Finance non spéculative ou « halal »

« ô les croyants ! Craignez Allah et renoncez au reliquat de l’intérêt usuraire, si vous êtes croyants. Et si vous ne le faites pas, alors recevez l’annonce d’une guerre de la part d’Allah et de Son messager. Et si vous vous repentez, vous aurez vos capitaux. Vous ne léserez personne, et vous ne serez point lésés. » (Sourate 2 - Versets 278 – 279)

L’usure (riba) est prohibée, qu’elle qu’en soit la forme. Cette prohibition s’applique au débiteur comme au créancier ; que le bénéficiaire soit riche ou pauvre. L’un et l’autre commettent un péché, et ils sont tous les deux maudits. Le même sort est réservé à ceux qui les assistent à titre de témoins ou de secrétaires, en vertu de la portée générale des versets et des hadiths sûrs qui indiquent son interdiction.

Le Coran bannit l’usure, à laquelle il préfère le partage des profits et des pertes. Mais il condamne aussi toute forme d’incertitude - a fortiori la spéculation.

Pour le coran l’argent ne doit pas servir à fabriquer de l’argent... mais à faciliter le commerce et la production.

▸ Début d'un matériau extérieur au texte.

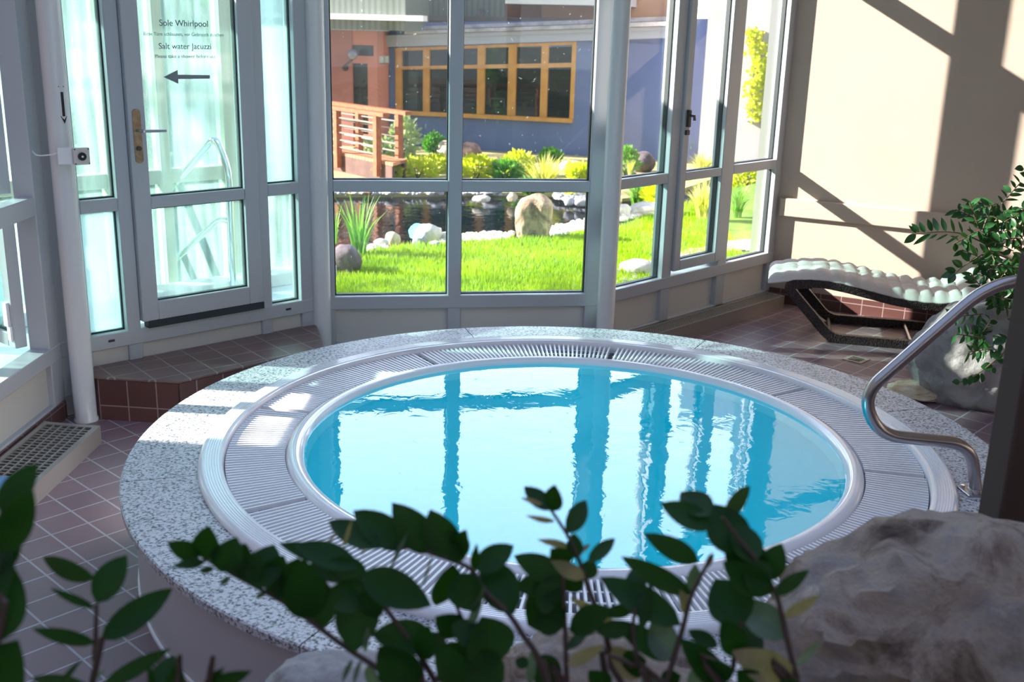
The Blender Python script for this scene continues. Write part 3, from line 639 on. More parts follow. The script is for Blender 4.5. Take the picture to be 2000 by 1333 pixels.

La finance islamique, conforme à la charia, est en plein essor dans le monde, grâce à l’afflux de pétro-dollars au Proche-Orient et à une demande croissante des investisseurs, musulmans ou non, affirment des experts. Ce secteur pèse aujourd’hui entre 300 et 500 milliards de dollars, selon les estimations, contre moins de 200 milliards il y a deux ans. Le nombre d’institutions proprement islamiques (banques de détail et fonds d’investissement) se compte par centaines et de plus en plus d’établissements occidentaux développent des services adaptés, comme la Deutsche Bank, UBS, Citigroup ou HSBC.

La finance islamique moderne, née dans les années 1960 en Egypte, puis 1970 à Dubaï, constituait pourtant, jusqu’en 2002, une niche de marché à la fois exotique et peu compétitive. Aujourd’hui après la crise des subprimes et les dérives de la finance conventionnel c’est un marché prometteur et plusieurs experts se sont penches sur la question de la finance et de l’assurance islamique comme alternative salvatrice au chevet de la finance spéculative à risque.

Cependant certains islamistes admettent toutefois que cette alternative n'est pas immédiatement opérationnelle. "Théoriquement, le système économique islamique offre un mécanisme complémentaire et solide (...), mais dans la pratique, l'expérience bancaire islamique n'est pas encore mûre, car elle offre des produits « limités » déclare un islamiste modéré spécialiste de la matière.

Contrairement a certaines idées reçues, le système financier islamique "pourrait bel et bien apporter de la « baracka » à certains problèmes bancaires, mais ne serait pas encore très compétitive au point de constituer une baguette magique" pour venir à bout de la débâcle financière qui secoue le monde.